Bretzel ist bei vielen Dingen im normalen Umgang noch etwas empfindlich und neigt dazu, sich vor allem bei Sachen, die hinter/über ihm passieren, anzuspannen. Er wird nicht panisch oder blöd, aber er hat definitiv Angst.
Dadurch, dass der junge Mann in seinem bisherigen Leben wirklich kaum angefasst wurde, ist er noch extrem grün hinter den Ohren – mein erstes Pferd war in dem Alter schon deutlich „abgebrühter“.
Ansonsten ist die Bretzel einfach ein dreijähriges Pferd. Nicht mehr, nicht weniger, mit allen Vor- und Nachteilen. Er ist pubertär, er ist unsicher, aber er ist auch lernwillig und interessiert.
Ziele:
Bretzel muss gerade in erster Linie lernen, dass man auch mal etwas „muss“. Nicht alles läuft so, wie er das gerne hätte und er das trotzdem auch mal aushalten muss. Meine Aufgabe ist es also aktuell, seine Frustrationstoleranz schrittweise heraufzusetzen, ohne ihn panisch oder sauer zu machen.
Zweite große Aufgabe ist es, ihn „abzuhärten“ und ihm zu zeigen, dass ihm nichts geschieht. Das ist auch noch eine Frage des Vertrauens und Einlassens in mich. Zwar ist er schon jetzt sehr auf mich fixiert und genauso anhänglich wie mein erstes Pferd, aber in „Extremsituationen“ verlässt er sich noch zu wenig auf mich und mein Urteil.
Diese Ziele erreiche ich für meinen Teil nicht, indem ich ganz spezifische Übungen dazu mache und diese jeden Tag bis zum Erbrechen durchexerziere. Vielmehr versuche ich, die Bretzel so normal wie möglich anzufassen und zu arbeiten, jedoch immer im Hinterkopf die beiden oben genannten Ziele zu haben, die auch eindeutig über allem anderen stehen.
Den ein oder anderen Reiter mag es verwundern, dass ich es nicht als Ziel habe, mich am 24. August 2018 um 18:32 Uhr das erste Mal auf dieses Pferd zu setzen oder bis 29. November um 15:00 Uhr die ersten Galoppsprünge zu machen.

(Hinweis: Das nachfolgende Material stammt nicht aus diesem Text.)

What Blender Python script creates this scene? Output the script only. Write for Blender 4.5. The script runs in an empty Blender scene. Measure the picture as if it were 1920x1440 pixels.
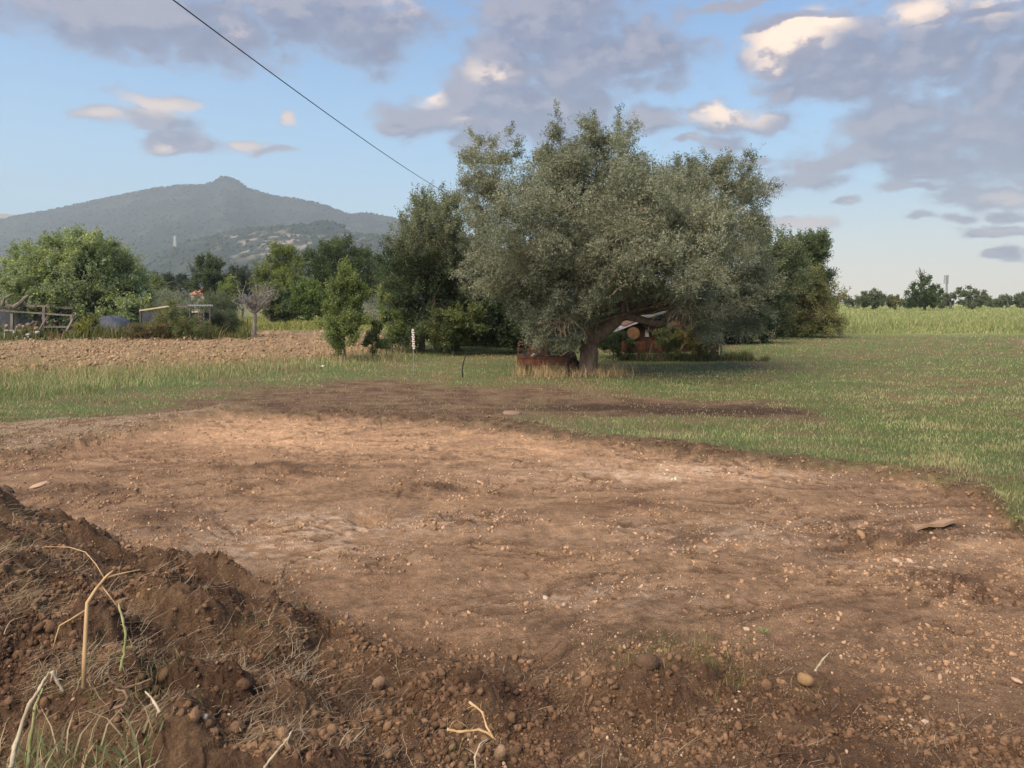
import bpy, bmesh, math, random
import numpy as np
from mathutils import Vector, Matrix, Euler
random.seed(7)
R = math.radians
scn = bpy.context.scene
COL = scn.collection

# ------------------------------------------------------------------ camera
F = 1442.0; CH = 1.9; PITCH = math.atan(153.0/F)
cd = bpy.data.cameras.new('camera'); cam = bpy.data.objects.new('camera', cd); COL.objects.link(cam)
cam.location = (0, 0, CH); cam.rotation_euler = (math.pi/2-PITCH, 0, 0)
cd.sensor_width = 36; cd.sensor_fit = 'HORIZONTAL'; cd.lens = 36*F/1920
cd.clip_start = 0.05; cd.clip_end = 20000
scn.camera = cam
# ------------------------------------------------------------------ exposure
scn.view_settings.view_transform = 'Standard'
try: scn.view_settings.look = 'None'
except Exception: pass
scn.view_settings.exposure = 1.36
scn.view_settings.gamma = 1.0
# ------------------------------------------------------------------ sun
SUN_AZ = R(-142); SUN_EL = R(48)       # azimuth from +Y towards +X: the veiled sun stands behind the camera to the left
sd = bpy.data.lights.new('sun', 'SUN'); sd.energy = 2.9; sd.angle = R(60); sd.color = (1.0, 0.80, 0.60)
sun = bpy.data.objects.new('sun', sd); COL.objects.link(sun)
sv = Vector((math.sin(SUN_AZ)*math.cos(SUN_EL), math.cos(SUN_AZ)*math.cos(SUN_EL), math.sin(SUN_EL)))
sun.rotation_euler = sv.to_track_quat('Z', 'Y').to_euler()

# ------------------------------------------------------------------ projection helpers (photo px 1920x1440 -> world)
cp, sp_ = math.cos(PITCH), math.sin(PITCH)
def ray(px, py):
    u = (px-960)/F; v = (720-py)/F
    return (u, cp+v*sp_, -sp_+v*cp)
def W(px, py, Y):
    d = ray(px, py); t = Y/d[1]
    return Vector((d[0]*t, Y, CH+d[2]*t))
def G(px, py, z=0.0):
    d = ray(px, py); t = (z-CH)/d[2]
    return Vector((d[0]*t, d[1]*t, z))
def proj(x, y, z):
    """numpy: world -> photo px"""
    zz = z-CH
    dep = y*cp-zz*sp_; up = y*sp_+zz*cp
    dep = np.where(dep < 0.2, 0.2, dep)
    return 960+F*x/dep, 720-F*up/dep

# ------------------------------------------------------------------ world: Nishita sky with clouds placed by direction
wd = bpy.data.worlds.new('World'); scn.world = wd; wd.use_nodes = True
nt = wd.node_tree; N = nt.nodes; L = nt.links
N.clear()
def mth(op, a=None, b=None, c=None, clamp=False, tree=None):
    t = tree or nt
    n = t.nodes.new('ShaderNodeMath'); n.operation = op; n.use_clamp = clamp
    for i, v in enumerate((a, b, c)):
        if v is None: continue
        if isinstance(v, (int, float)): n.inputs[i].default_value = v
        else: t.links.new(v, n.inputs[i])
    return n.outputs[0]
def sstep(x, a, b, tree=None):
    t = tree or nt
    n = t.nodes.new('ShaderNodeMapRange'); n.interpolation_type = 'SMOOTHSTEP'
    n.inputs[1].default_value = a; n.inputs[2].default_value = b
    t.links.new(x, n.inputs[0]); return n.outputs[0]
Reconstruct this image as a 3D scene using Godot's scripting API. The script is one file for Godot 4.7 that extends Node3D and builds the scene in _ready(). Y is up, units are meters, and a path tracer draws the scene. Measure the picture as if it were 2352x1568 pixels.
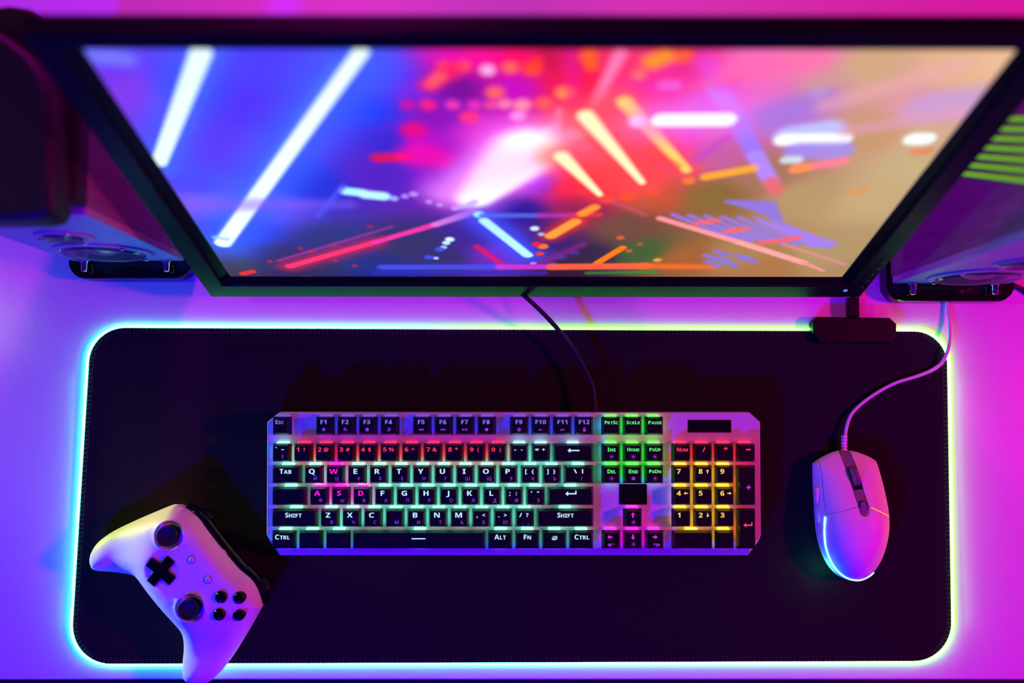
extends Node3D
# A desk seen from above: light-edged desk mat, keyboard, mouse, game controller, monitor and two speakers under coloured lamps.

const FOCAL := 2130.0                    # focal length in pixels of a 2352 x 1568 frame
const TILT := 4.4                        # degrees the lens leans away from straight down
const EYE := Vector3(0, 0.862, 0.066)
var TAKEN := {}
var M := {}

func _ready():
	# ---- camera
	var cam := Camera3D.new()
	cam.name = "camera"
	add_child(cam)
	cam.position = EYE
	cam.rotation_degrees = Vector3(-90.0 + TILT, 0, 0)
	var ca := CameraAttributesPhysical.new()
	ca.frustum_focal_length = 32.6
	ca.frustum_focus_distance = 0.832
	ca.exposure_aperture = 1.8
	ca.frustum_near = 0.02
	ca.frustum_far = 20.0
	cam.attributes = ca
	cam.fov = rad_to_deg(2.0 * atan(784.0 / FOCAL))
	cam.near = 0.02
	cam.far = 20.0
	cam.current = true
	# ---- environment
	var env := Environment.new()
	env.background_mode = Environment.BG_COLOR
	env.background_color = Color(0.02, 0.01, 0.04)
	env.tonemap_mode = Environment.TONE_MAPPER_LINEAR
	env.tonemap_exposure = 1.0
	env.sdfgi_enabled = true
	env.ssao_enabled = true
	env.ssil_enabled = true
	var we := WorldEnvironment.new()
	we.name = "environment"
	we.environment = env
	add_child(we)
	# ---- the room's coloured lamps, all outside the frame
	lamp("blue_lamp", Vector3(-0.62, 0.93, 1.12), Color(0.0, 0.0, 1.0), 2.95, 0.05)
	lamp("red_lamp", Vector3(1.16, 0.8, 0.06), Color(1.0, 0.0, 0.62), 1.15, 0.06)
	lamp("magenta_lamp", Vector3(-0.2, 0.42, -0.76), Color(1.0, 0.0, 0.95), 0.3, 0.05)
	var y := SpotLight3D.new()
	y.name = "yellow_lamp"
	y.light_color = Color(0.95, 1.0, 0.06)
	y.light_energy = 1.3
	y.light_size = 0.03
	y.spot_angle = 13.0
	y.spot_angle_attenuation = 0.5
	y.spot_range = 5.0
	y.spot_attenuation = 2.0
	y.shadow_enabled = true
	add_child(y)
	y.look_at_from_position(Vector3(-1.3, 0.05, -0.3), Vector3(-0.26, 0.21, 0.2), Vector3.UP)
	lamp("green_lamp", Vector3(-1.02, 0.91, -0.11), Color(0.8, 1.0, 0.15), 0.04, 0.04)
	materials()
	room()
	desk()
	desk_mat()
	keyboard()
	mouse()
	controller()
	monitor()
	speakers()
	cables()

func lamp(called, at_, c, e, size):
	var l := OmniLight3D.new()
	l.name = called
	l.position = at_
	l.light_color = c
	l.light_energy = e
	l.light_size = size
	l.omni_range = 6.0
	l.omni_attenuation = 2.0
	l.shadow_enabled = true
	add_child(l)

# ------------------------------------------------------------------ helpers

func at(px, py, h := 0.0) -> Vector3:   # where the line of sight through a pixel meets the height h
	var t := deg_to_rad(TILT)
	var d: Vector3 = Vector3((px - 1176.0) / FOCAL, 0, 0) + Vector3(0, -cos(t), -sin(t)) + Vector3(0, sin(t), -cos(t)) * ((784.0 - py) / FOCAL)
	return EYE + d * ((h - EYE.y) / d.y)

func mat(c: Color, rough := 0.5, metal := 0.0, spec := 0.5) -> StandardMaterial3D:
	var m := StandardMaterial3D.new()
	m.albedo_color = c
	m.roughness = rough
	m.metallic = metal
	m.metallic_specular = spec
	return m

func lit(c: Color, e := 1.0, base := Color(0.05, 0.05, 0.05)) -> StandardMaterial3D:
	var m := mat(base, 0.4)
	m.emission_enabled = true
	m.emission = c
	m.emission_energy_multiplier = e
	return m

func numbered(called: String) -> String:
	TAKEN[called] = TAKEN.get(called, -1) + 1
	return called if TAKEN[called] == 0 else "%s_%03d" % [called, TAKEN[called]]

func tag(o, label, category := "", group := "", kind := ""):
	if label: o.set_meta("label", label)
	if category: o.set_meta("category", category)
	if group: o.set_meta("group", group)
	if kind: o.set_meta("kind", kind)
	return o

func thing(called, label, category, pos := Vector3.ZERO, group := "") -> Node3D:
	var o := Node3D.new()
	o.name = numbered(called)
	add_child(o)
	o.position = pos
	return tag(o, label, category, group)

func part(called, st, m, parent, pos := Vector3.ZERO, label := "") -> MeshInstance3D:
	var o := MeshInstance3D.new()
	var me: Mesh
	if st is SurfaceTool:
		st.generate_normals()
		me = st.commit()
	else:
		me = st
	o.name = called
	o.mesh = me
	o.material_override = m
	parent.add_child(o, true)
	o.position = pos
	if label: o.set_meta("label", label)
	return o

func struct(called, st, m) -> MeshInstance3D:
	var o := part(called, st, m, self)
	o.set_meta("kind", "structure")
	return o

func tool_() -> SurfaceTool:
	var st := SurfaceTool.new()
	st.begin(Mesh.PRIMITIVE_TRIANGLES)
	return st

var SG := 1
func tri(st, a, b, c):
	st.add_vertex(a)
	st.add_vertex(b)
	st.add_vertex(c)

func area2(p) -> float:
	var s := 0.0
	for i in p.size():
		var q = p[(i + 1) % p.size()]
		s += p[i].x * q.y - q.x * p[i].y
	return s

# rings of points (each running the same way round, x towards z), joined into a skin; smooth: sides share normals
func skin(st, rings: Array, smooth := true, cap0 := true, cap1 := true, xf := Transform3D(), closed := false, ring_closed := true):
	SG += 1
	st.set_smooth_group(SG if smooth else -1)
	var n: int = rings[0].size()
	for i in range(rings.size() if closed else rings.size() - 1):
		var lo = rings[i]
		var hi = rings[(i + 1) % rings.size()]
		for j in (n if ring_closed else n - 1):
			var k: int = (j + 1) % n
			tri(st, xf * lo[k], xf * hi[k], xf * hi[j])
			tri(st, xf * lo[k], xf * hi[j], xf * lo[j])
	st.set_smooth_group(-1)
	if cap0: cap(st, rings[0], false, xf)
	if cap1: cap(st, rings[-1], true, xf)

func cap(st, ring, top, xf := Transform3D()):
	var flat := PackedVector2Array()
	for p in ring: flat.append(Vector2(p.x, p.z))
	var ix := Geometry2D.triangulate_polygon(flat)
	for i in range(0, ix.size(), 3):
		var a = ring[ix[i]]
		var b = ring[ix[i + 1]]
		var c = ring[ix[i + 2]]
		var s: float = (b.x - a.x) * (c.z - a.z) - (c.x - a.x) * (b.z - a.z)
		if (s > 0) == top: tri(st, xf * a, xf * b, xf * c)
		else: tri(st, xf * a, xf * c, xf * b)

func ring_of(poly, y) -> PackedVector3Array:
	var r := PackedVector3Array()
	for p in poly: r.append(Vector3(p.x, y, p.y))
	return r

func turned(poly) -> PackedVector2Array:
	var p := PackedVector2Array(poly)
	if area2(p) < 0: p.reverse()
	return p

func shrunk(poly, by) -> PackedVector2Array:   # every corner moved inwards by the same distance from both its edges
	var r := PackedVector2Array()
	var n: int = poly.size()
	for i in n:
		var e: Vector2 = (poly[i] - poly[(i + n - 1) % n]).normalized()
		var g: Vector2 = (poly[(i + 1) % n] - poly[i]).normalized()
		var a := Vector2(-e.y, e.x)
		var b := Vector2(-g.y, g.x)
		var m := (a + b)
		m = m / maxf(m.length_squared() * 0.5, 0.3)
		r.append(poly[i] + m * by)
	return r

# a polygon in x, z standing from y0 to y1, its upper (and lower) edge bevelled
func prism(st, poly_in, y0, y1, bevel := 0.0, smooth := false, both := false, xf := Transform3D()):
	var poly := turned(poly_in)
	var rings := []
	if both and bevel > 0: rings.append(ring_of(shrunk(poly, bevel), y0))
	rings.append(ring_of(poly, y0 + (bevel if both else 0.0)))
	rings.append(ring_of(poly, y1 - bevel))
	if bevel > 0:
		var k := bevel * 0.29
		rings.append(ring_of(shrunk(poly, k), y1 - k))
		rings.append(ring_of(shrunk(poly, bevel), y1))
	skin(st, rings, smooth, true, true, xf)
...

Nein, habe ich nicht! Und da bin ich auch Gott froh drum. Einfach deswegen, weil Bretzel meines Wissens nach keine Terminkalenderapp hat, in die wir beide uns eintragen und ein Date ausmachen können, sondern weil er ein junges Pferd ist und sich alle Schritte danach richten, wie er es packt und mitmacht.
Und nach nichts anderem.
Beste Grüße aus der pferdigen Vorschule!